Paternò–Büchi scope studies. Reactions conducted using 0.5 mmol 1, 2.5 mmol 2, 1 mol% [Ir(dF(CF₃)ppy)₂(dtbbpy)]BAr^F, and 7.5 mL toluene and irradiated with a 16 W LED lamp (465 nm) for 16 h unless otherwise noted. ^a Reaction conducted using 0.5 mol% [Ir(dF(CF₃)ppy)₂(dtbbpy)]BAr^F. ^b Reaction conducted for 24 h.

As a further validation of the triplet mechanism of this photoreaction, we wondered if other canonical photoreactions of (n,π*) triplet ketones could be accessed using the conditions optimized for the Paternò–Büchi cycloaddition. We targeted the Norrish–Yang photocyclization^15,16 of ortho-methyl benzoylformates¹⁷ to access benzofused cyclobutanes that are important structural elements of bioactive drugs and natural products.¹⁸ Indeed, a variety of ortho-methyl benzoylformates undergo smooth transformation to the benzocyclobutenol products 6a–6h (Figure 2).

Figure 2.

Norrish type II reactions under energy-transfer conditions. Reactions conducted using 0.5 mmol ketoester, 1 mol% [Ir(dF(CF₃)ppy)₂(dtbbpy)]BAr^F, and 7.5 mL toluene and irradiated using a 16 W LED lamp (465 nm) for 16 h.
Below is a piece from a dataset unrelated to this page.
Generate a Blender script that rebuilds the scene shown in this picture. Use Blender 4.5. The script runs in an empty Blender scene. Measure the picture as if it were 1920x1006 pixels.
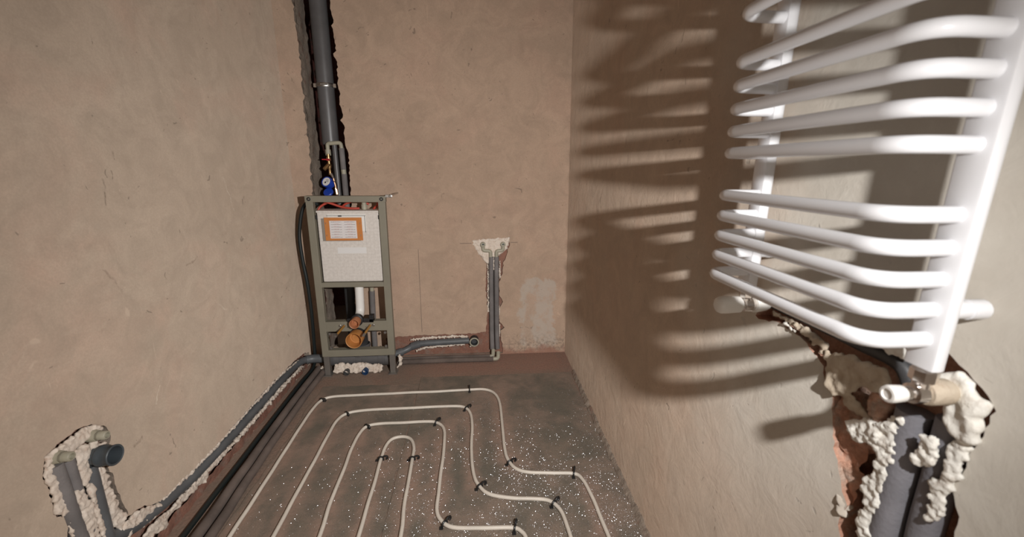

We next undertook studies to optimize the photoredox allylic functionalization process (Table 2). We speculated that the product distribution might be diverted completely towards allylic functionalization by appropriately tuning the identity of the photocatalyst and Lewis acid co-catalyst to maximize the rate of photoredox activation and minimize the rate of energy transfer. First, a screen of alternate ligands for Y(OTf)₃ revealed that a slightly more electron-deficient 5-chlorophenanthroline ligand afforded somewhat improved yields of the allylic functionalization product (entries 1–3). We next examined photocatalysts with lower triplet energy and more negative excited-state reduction potentials that might further improve the yield of this reaction (entries 4–7). Indeed, [Ir(ppy)₂(dMeObpy)]PF₆ gave exclusively the allylic functionalization product in 89% yield (entry 7). Control experiments indicated that the photocatalyst, Lewis acid co-catalyst, and light were all required for the formation of the allylic functionalization product (entries 8–10).

Table 2.

Optimization studies for allylic functionalization

entry	photocatalyst	ligand	yield	r.r.
1	[Ir(dF(CF3)ppy)2(dtbbpy)]BArF	phen	58%	4:1
2	[Ir(dF(CF3)ppy)2(dtbbpy)]BArF	bpy	32%	4:1
3	[Ir(dF(CF3)ppy)2(dtbbpy)]BArF	5-Cl-phen	62%	4:1
4	[Ru(bpy)3](PF6)2	5-Cl-phen	19%	4:1
5	Ir(ppy)3	5-Cl-phen	78%	4:1
6	[Ir(Fppy)2(dtbbpy)]PF6	5-Cl-phen	85%	4:1
7	[Ir(ppy)2(dMeObpy)]PF6	5-Cl-phen	89%	4:1
8	none	5-Cl-phen	1%	--
9b	[Ir(ppy)2(dMeObpy)]PF6	none	2%	--
10c	[Ir(ppy)2(dMeObpy)]PF6	5-Cl-phen	0%	--

^aReactions conducted using 0.1 mmol 1, 0.5 mmol 2, 1 mol% photocatalyst, 15 mol% Y(OTf)₃, 30 mol% ligand, and 1.5 mL MeCN and irradiated with a 16 W LED lamp (465 nm) for 16 h unless otherwise noted. Yields were determined by ¹H NMR analysis.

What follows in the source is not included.